Die Kritik an der Kunst-Aktion des "Zentrums für politische Schönheit" hält an.
epd-bild/Christian Ditsch
Die politische Künstlergruppe "Zentrum für politische Schönheit" erntet mit ihrer jüngsten Aktion weiter breite Kritik. Der Antisemitismus-Beauftragte der Bundesregierung fordert von den Aktivisten die Konsultation eines jüdischen Geistlichen.
04.12.2019

Die Kritik an der jüngsten Aktion des Künstlerkollektivs "Zentrum für politische Schönheit" (ZPS) hält an. Der Antisemitismus-Beauftragte der Bundesregierung, Felix Klein, kritisierte am Mittwoch im RBB die von der Gruppe in Berlin errichtete "Gedenkstätte" mit der angeblichen Asche von NS-Opfern. Der Leiter der Stiftung Gedenkstätten Buchenwald und Mittelbau-Dora, Volkhard Knigge, wies im Sender MDR Kultur den Vorwurf der Künstler zu mangelnder Aufarbeitung des Umgangs mit sterblichen Überresten von NS-Opfern zurück. Die Künstlergruppe kündigte unterdessen eine Stellungnahme für den frühen Mittwochnachmittag an.

Das "Zentrum für politische Schönheit" hat seit Anfang der Woche zwischen Bundestag und Kanzleramt in Berlin eine Stahlsäule zum Gedenken an NS-Opfer installiert. In der Säule befindet sich nach ZPS-Angaben angeblich auch Asche von ermordeten NS-Opfern. Die Gruppe will damit auf die Überreste von Toten hinweisen, die immer noch kein Grab oder letzte Ruhestätte hätten.

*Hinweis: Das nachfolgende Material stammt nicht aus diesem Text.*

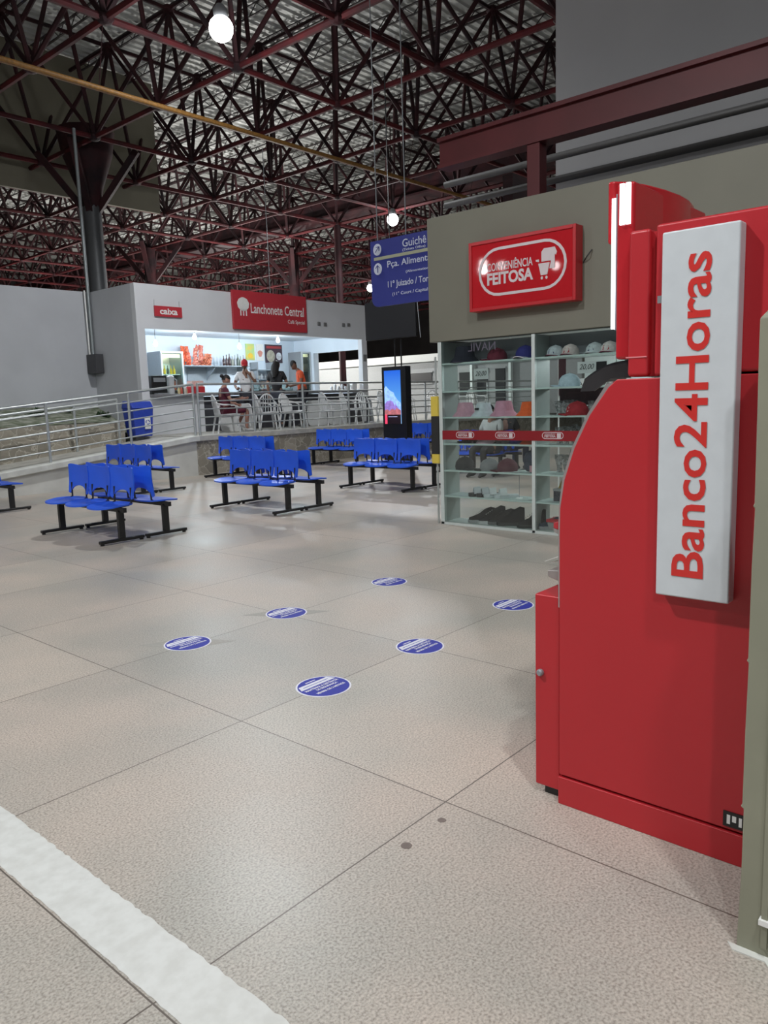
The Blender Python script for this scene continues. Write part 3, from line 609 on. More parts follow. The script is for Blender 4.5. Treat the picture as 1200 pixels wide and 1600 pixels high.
# display cabinet
ALU = mat('white_aluminium', (.62, .68, .66), .4, .1, var=.04)
GSH = mat('pale_glass_shelf', (.60, .70, .67), .25, var=.04)
SIDE = mat('cabinet_side', (.40, .44, .42), .5)
cx0, cx1 = 7.205, 7.55; yL, yM, yR = 5.44, 4.20, 2.6
cab = thing('display_cabinet', (7.38, 4.1, 0), 'glazed shop display cabinet with white frame, shelves of hats and shoes', 'display cabinet')
ZS = [.03, .345, .645, .955, 1.26, 1.555, 1.87]
link('frame', M().box(cx0, yL - .05, 0, cx0 + .05, yL, 2.11), ALU, cab, bevel=.004)
link('frame', M().box(cx0, yM - .025, 0, cx0 + .04, yM + .015, 2.11), ALU, cab, bevel=.004)
link('frame', M().box(cx0, yR, 0, cx0 + .05, yR + .05, 2.11), ALU, cab, bevel=.004)
link('side_panel', M().box(cx0 + .05, yL - .03, 0.02, cx1, yL - .01, 2.11), SIDE, cab)
link('divider', M().box(cx0 + .04, yM - .01, .02, cx1, yM + .005, 2.11), SIDE, cab)
link('base_board', M().box(cx0, yR, 0, cx1, yL, .03), ALU, cab)
for z in ZS[1:]:
    for a, b in ((yM, yL - .03), (yR + .03, yM - .01)):
        link('shelf', M().box(cx0 + .012, a, z - .018, cx1, b, z), GSH, cab)
link('back_top_panel', M().box(cx1, yR, 1.85, cx1 + .01, yL, 2.11), mat('cab_back', (.36, .37, .40), .5), cab)
CG = glass('cabinet_glass', (.92, .96, .95))
for a, b in ((yM + .02, yL - .05), (yR + .05, yM - .03)): link('glass_pane', M().box(cx0 + .003, a, .03, cx0 + .008, b, 2.11), CG, cab)
RB = mat('red_glass_film', (.26, .012, .018), .3)
band = link('red_band', M().box(7.197, yR, 1.0, 7.202, yL - .05, 1.105), RB, cab, label='dark red strip stuck across the glass')
for yy in (5.07, 4.54, 3.96):
    link('band_outline', stad_ring(7.1965, yy, 1.056, .125, .036, .007, .0015), PK, band)
    text('band_lettering', 'FEITOSA', (7.1965, yy + .095, 1.036), YM, UZ, .13, .026, PK, band, th=.0015, bold=.03)
    text('band_lettering', 'CONVENIÊNCIA', (7.1965, yy + .095, 1.066), YM, UZ, .13, .014, PK, band, th=.0015, bold=.01)
    link('band_emblem', M().box(7.1948, yy - .095, 1.03, 7.1965, yy - .05, 1.08), PK, band)
t = thing('shop_fill_light', (8.9, 3.6, 2.12), 'flat white fill light added under the shop ceiling', 'ceiling light')  # no known fixture here, added to brighten the shop interior
link('diffuser', M().box(8.4, 3.4, 2.10, 9.4, 3.8, 2.135), mat('fill_diffuser', (.9, .97, 1), emit=3), t)
lo = lamp_light((8.9, 3.6, 2.0), 55, .2, (.9, .97, 1)); lo.parent = t; lo.location = (0, 0, -.1)
# corner guard
t = thing('corner_guard', (7.2, 5.49, 0), 'yellow and black striped guard post at the left corner of the display cabinet', 'guard post')
link('core', M().tube([(7.225, 5.49, 0), (7.225, 5.49, 1.95)], .012, 8), STEEL, t)
YEL = mat('guard_yellow', (.72, .55, .08), .5); BKF = mat('guard_black', (.02, .02, .02), .6)
for z0, z1, ma in ((1.27, 1.50, YEL), (.83, 1.27, BKF), (.72, .83, YEL)): link('yellow_band' if ma is YEL else 'black_band', M().box(7.18, 5.44, z0, 7.27, 5.54, z1), ma, t, bevel=.006)
# ---- goods
def cap(x, y, z, rz, col, label, grp=None, mark=None, mc=(.2, .1, .3), brim=None, s=1.0):
    nm = 'cap_%02x%02x%02x' % tuple(int(c * 255) for c in col); ma = mat(nm, col, .8, var=.12, scale=30)
    t = thing('baseball_cap', (0, 0, 0), label, 'cap', grp)
    link('crown', M().lathe((0, 0, 0), [(.088, 0), (.094, .03), (.086, .07), (.06, .105), (.02, .122), (.004, .124)], 18, 1.1, 1), ma, t, True)
    link('brim', M().shell(lambda u, v: (.075 + .10 * v * math.sin(math.pi * (.12 + .76 * u)) ** .6, (u - .5) * .165 * (1 - .25 * v * v), .012 - .018 * ((2 * u - 1) ** 2) + .004), 10, 4, .006), mat(nm + 'b', brim, .8) if brim else ma, t, True)
    link('button', M().ball((0, 0, .124), .008, .008, .005, 8, 4), ma, t)
    if mark: text('emblem', mark, (.098, -.035, .03), (0, 1, 0), Vector((-.3, 0, .95)), .07, .05, mat('mk%d%d' % (int(mc[0] * 9), int(mc[2] * 9)), mc), t, bold=.03)
    t.location = (x, y, z); t.rotation_euler = (0, 0, rz); t.scale = (s, s, s); return t
def bucket(x, y, z, col, label, s=1.0, mark=None):
    nm = 'hat_%02x%02x%02x' % tuple(int(c * 255) for c in col); ma = mat(nm, col, .85, var=.1, scale=25)
    t = thing('bucket_hat', (0, 0, 0), label, 'hat')
    link('brim', M().lathe((0, 0, 0), [(.155, 0), (.150, .006), (.105, .055), (.10, .05), (.145, 0)], 20), ma, t, True)
    link('crown', M().lathe((0, 0, 0), [(.105, .05), (.095, .10), (.082, .15), (.075, .158), (.01, .160)], 20), ma, t, True)
    if mark: link('emblem', M().box(-.112, .0, .075, -.094, .05, .10), BLK, t)
    t.location = (x, y, z); t.scale = (s, s, s); return t
def shoe(x, y, z, rz, col, sole, label, high=0.0, s=1.0, grp=None):
    nm = 'shoe_%02x%02x%02x' % tuple(int(c * 255) for c in col); ma = mat(nm, col, .95, var=.15, spec=.1)
    t = thing('shoe', (0, 0, 0), label, 'shoe', grp)
    out = [(-.14, -.035), (-.10, -.045), (0, -.040), (.08, -.05), (.13, -.035), (.15, 0), (.13, .035), (.08, .05), (0, .040), (-.10, .045), (-.14, .035)]
    link('sole', M().prism(out, lambda u, v, w: (u, v, w), 0, .028), mat('sole%d' % int(sole[0] * 99), sole, .6), t, bevel=.006)
    secs = [(-.135, .034, .09 + high), (-.09, .040, .10 + high), (-.03, .038, .095 + high * .6), (.03, .040, .075), (.09, .045, .055), (.135, .028, .042)]
    m = M(); n = 10; v = []; f = []
    for xx, w, h in secs: v += [(xx, w * math.cos(a), .025 + (h - .025) * max(0, math.sin(a)) ** .8) for a in [math.pi * k / (n - 1) for k in range(n)]]
    for i in range(len(secs) - 1):
        for k in range(n - 1): f.append((i * n + k, i * n + k + 1, (i + 1) * n + k + 1, (i + 1) * n + k))
    f += [tuple(range(n)), tuple(range((len(secs) - 1) * n, len(secs) * n))[::-1]]
    link('upper', m.add(v, f), ma, t, True)
    ml = M()
    for k in range(4): ml.tube([(.0 + .02 * k, -.025, .095 - .011 * k + high * .3), (.0 + .02 * k, .025, .095 - .011 * k + high * .3)], .003, 4)
    link('laces', ml, mat('lace%d' % int(sole[0] * 99), sole, .7), t)
    t.location = (x, y, z); t.rotation_euler = (0, 0, rz); t.scale = (s * 1.12, s * 1.25, s * 1.45); return t
def slide(x, y, z, rz, col, strap, label, grp=None):
    t = thing('slide_sandal', (0, 0, 0), label, 'sandal', grp)
    out = [(-.13, -.03), (-.08, -.04), (0, -.035), (.08, -.048), (.13, -.025), (.13, .025), (.08, .048), (0, .035), (-.08, .04), (-.13, .03)]
    link('sole', M().prism(out, lambda u, v, w: (u, v, w), 0, .03), mat('slide%d' % int(col[0] * 99), col, .6), t, bevel=.006)
    link('strap', M().shell(lambda u, v: (.0 + .075 * v, .05 * math.cos(math.pi * u), .025 + .055 * math.sin(math.pi * u) * (1 - .15 * v)), 10, 3, .006), mat('strap%d' % int(strap[0] * 99), strap, .6), t, True)
    t.location = (x, y, z); t.rotation_euler = (0, 0, rz); t.scale = (1.05, 1.1, 1.4); return t
PI = math.pi; gx = 7.37
bucket(gx, 5.18, ZS[6], (.015, .015, .03), 'wide black hat at the left end of the top shelf', 1.15)
bucket(gx + .02, 5.02, ZS[6] + .001, (.03, .02, .06), 'second dark hat on the top shelf, behind the black one', .8) if False else None
cap(gx, 4.74, ZS[6], PI * .70, (.16, .01, .03), 'maroon cap in the middle of the top left shelf', s=1.1)
cap(gx, 4.38, ZS[6], PI, (.03, .03, .22), 'blue and white cap beside the centre post on the top shelf', brim=(.6, .6, .65), s=1.15)
for k, (yy, c, mk, mcol, lab) in enumerate(((4.02, (.60, .66, .70), 'NR', (.03, .03, .15), 'white cap with dark blue letters beside the centre post'), (3.85, (.72, .62, .60), 'AB', (.45, .03, .05), 'pinkish white cap with red letters'), (3.58, (.62, .68, .70), 'JA', (.03, .03, .15), 'pale cap with thin dark letters'), (3.42, (.75, .68, .66), 'RB', (.45, .03, .05), 'tall white cap with red letters'), (3.24, (.40, .30, .33), None, (0, 0, 0), 'dull mauve cap at the right end'))):
    cap(gx, yy, ZS[6], PI, c, lab + ' on the top right shelf', 'caps on the top right shelf', mk, mcol, brim=(.2, .05, .08) if k != 2 else None, s=.95)
cap(gx, 3.86, ZS[5], PI / 2 + .5, (.45, .54, .62), 'light blue cap on the second right shelf', s=1.1)
cap(gx, 3.77, ZS[4], PI * .75, (.42, .02, .03), 'bright red cap on the right shelf beside the maroon board', s=1.15, mark='C', mc=(.8, .7, .7))
bucket(gx, 5.18, ZS[4], (.62, .34, .42), 'pale pink bucket hat at the left end of its shelf')
bucket(gx, 4.93, ZS[4], (.62, .68, .72), 'white bucket hat with small black emblem', .95, True)
bucket(gx, 4.66, ZS[4], (.60, .30, .40), 'pink bucket hat right of the white one', 1.05)
bucket(gx, 4.34, ZS[4], (.85, .14, .03), 'orange bucket hat beside the centre post', .95)
cap(gx, 5.12, ZS[3], PI / 2, (.03, .02, .025), 'black cap behind the left end of the red strip', s=1)
bucket(gx, 4.88, ZS[3], (.55, .38, .44), 'dusty pink bucket hat behind the red strip', .9)
cap(gx, 4.66, ZS[3], PI / 2, (.10, .10, .11), 'grey patterned cap behind the red strip', mark=None, s=1)
cap(gx, 4.50, ZS[3], PI / 2, (.02, .03, .30), 'small blue cap behind the red strip', s=.8)
bucket(gx, 4.33, ZS[3], (.80, .10, .02), 'orange hat behind the red strip beside the centre post', .75)
cap(gx, 5.20, ZS[2], -PI / 2 - .3, (.03, .03, .035), 'black cap with small white mark on the third shelf', s=1.2)
cap(gx, 4.86, ZS[2], PI / 2 + .4, (.22, .22, .23), 'grey cap with dark brim on the third shelf', brim=(.03, .03, .03), s=1.1)
cap(gx, 4.62, ZS[2], PI / 2 + .8, (.10, .015, .03), 'dark maroon cap on the third shelf', s=1.15)
# jeans bag
t = thing('backpack', (gx, 4.32, ZS[2]), 'dark blue backpack with pink tag on the third shelf', 'backpack')
link('bag_body', M().ball((gx, 4.32, ZS[2] + .12), .07, .085, .12, 12, 8), mat('denim', (.03, .04, .07), .8, var=.3), t, True); link('pocket', M().ball((gx - .05, 4.32, ZS[2] + .07), .035, .06, .06, 10, 6), mat('denim', (.03, .04, .07)), t, True)
link('strap', M().tube([(gx - .05, 4.29, ZS[2] + .2), (gx - .07, 4.27, ZS[2] + .27), (gx, 4.29, ZS[2] + .23)], .008, 5), mat('denim', (.03, .04, .07)), t, True); link('tag', M().box(gx - .10, 4.25, ZS[2] + .01, gx - .09, 4.28, ZS[2] + .08), mat('pink_tag', (.55, .28, .32)), t)
for k, (yy, c, s_) in enumerate(((4.97, (.02, .02, .02), (.55, .57, .6)), (4.86, (.02, .02, .02), (.55, .57, .6)), (4.76, (.6, .64, .66), (.72, .74, .75)), (4.62, (.6, .64, .66), (.72, .74, .75)))):
    slide(gx - .03, yy, ZS[1], PI * .74, c, s_, ('black slide sandal with pale strap on the second lowest shelf' if k < 2 else 'white slide sandal on the second lowest shelf'), 'black slide sandals' if k < 2 else 'white slide sandals')
t = thing('display_stand', (gx, 4.47, ZS[1]), 'thin shoe stand rod with small round base on the second lowest shelf', 'stand')
link('rod', M().tube([(gx, 4.47, ZS[1]), (gx, 4.47, ZS[2] - .02)], .003, 6), GREYM, t); link('base', M().lathe((gx, 4.47, ZS[1]), [(.04, 0), (.035, .01)], 14), SIGNW, t)
BS = (.012, .012, .014)
shoe(gx, 4.97, ZS[0], PI * .66, BS, (.3, .3, .3), 'leftmost black sneaker on the bottom shelf', .03)
shoe(gx - .02, 4.82, ZS[0], PI * .66, BS, (.5, .5, .5), 'second black sneaker from the left, with pale sole', .05)
shoe(gx, 4.70, ZS[0], PI * .66, BS, (.1, .1, .1), 'third black sneaker from the left on the bottom shelf', .03)
shoe(gx, 4.58, ZS[0], PI * .66, BS, (.02, .02, .02), 'black high sneaker at the right of the group on the bottom shelf', .05)
shoe(gx - .02, 4.30, ZS[0], PI * .66, BS, (.02, .02, .02), 'single black shoe beside the centre post on the bottom shelf', .05)
shoe(gx, 4.05, ZS[0], PI * .66, (.05, .06, .08), (.3, .3, .3), 'dark grey shoe right of the centre post on the bottom shelf', .0)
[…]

Zudem will das ZPS damit vor einer Zusammenarbeit von CDU/CSU mit der AfD warnen.

Jüdischen Geistlichen konsultieren

Der Antisemitismusbeauftragte der Bundesregierung riet der Künstlergruppe, einen jüdischen Geistlichen zu konsultieren. "Es wäre gut, wenn das ZPS beim Abbau der Installation einen Rabbiner hinzuzöge, um wenigstens dann für die Beachtung der jüdischen Religionsgesetze zu sorgen. Einen entsprechenden Kontakt kann ich gerne vermitteln", sagte Klein.

Falls tatsächlich Asche jüdischer NS-Opfer verwendet worden sei, hätten die Aktionskünstler nicht zu Ende gedacht, so Klein. "Es ist erschütternd, dass heutzutage Künstler meinen, zu solch drastischen Mitteln greifen zu müssen, um auf gesellschaftliche Fehlentwicklungen aufmerksam zu machen. Durch das bewusste oder unbewusste Verletzen religiöser Gesetze von Minderheiten tragen sie zur Verrohung der Gesellschaft bei, vor der sie ja eigentlich warnen wollen", sagte Klein.

Zum Vorwurf der mangelnden Aufarbeitung des Umgangs mit sterblichen Überresten von NS-Opfern sagte Knigge, im ZPS habe man offensichtlich nicht vor Augen, "dass dieses Thema tatsächlich kein neues ist". Man habe sich damit europaweit bereits sehr intensiv auseinandergesetzt. Knigge verwies unter anderem auf Debatten über den Umgang mit dem Frauenhaar in Auschwitz.

Genaue Dokumentation gefordert

Knigge betonte, dass die Debatte um die sterblichen Überreste in den ethnographischen Museen angekommen sei. "Das heißt: Es wird breit diskutiert und ich glaube, es hat keinen Sinn, die Gesellschaft insgesamt aus Gründen der Schrillheit zurückzudefinieren in eine Totalverdrängungsgesellschaft."

Der Stiftungsleiter forderte von der Künstlergruppe bei der aktuellen Aktion eine genaue Dokumentation. Es gehe um wichtige Fragen, wie die menschlichen Überreste geborgen wurden, ob dabei die religiösen Belange der Juden berücksichtigt wurden und was passiere, wenn man dieses kurzlebige Denkmal wieder abbaut.

Knigge sieht die ZPS-Aktion auch kritisch, weil die Opfer dadurch instrumentalisiert würden. Damit vor einer Zusammenarbeit des Konservatismus mit der AfD zu warnen, sei "zweifelhaft" und "ein zweischneidiges Schwert", so der Gedenkstättenleiter.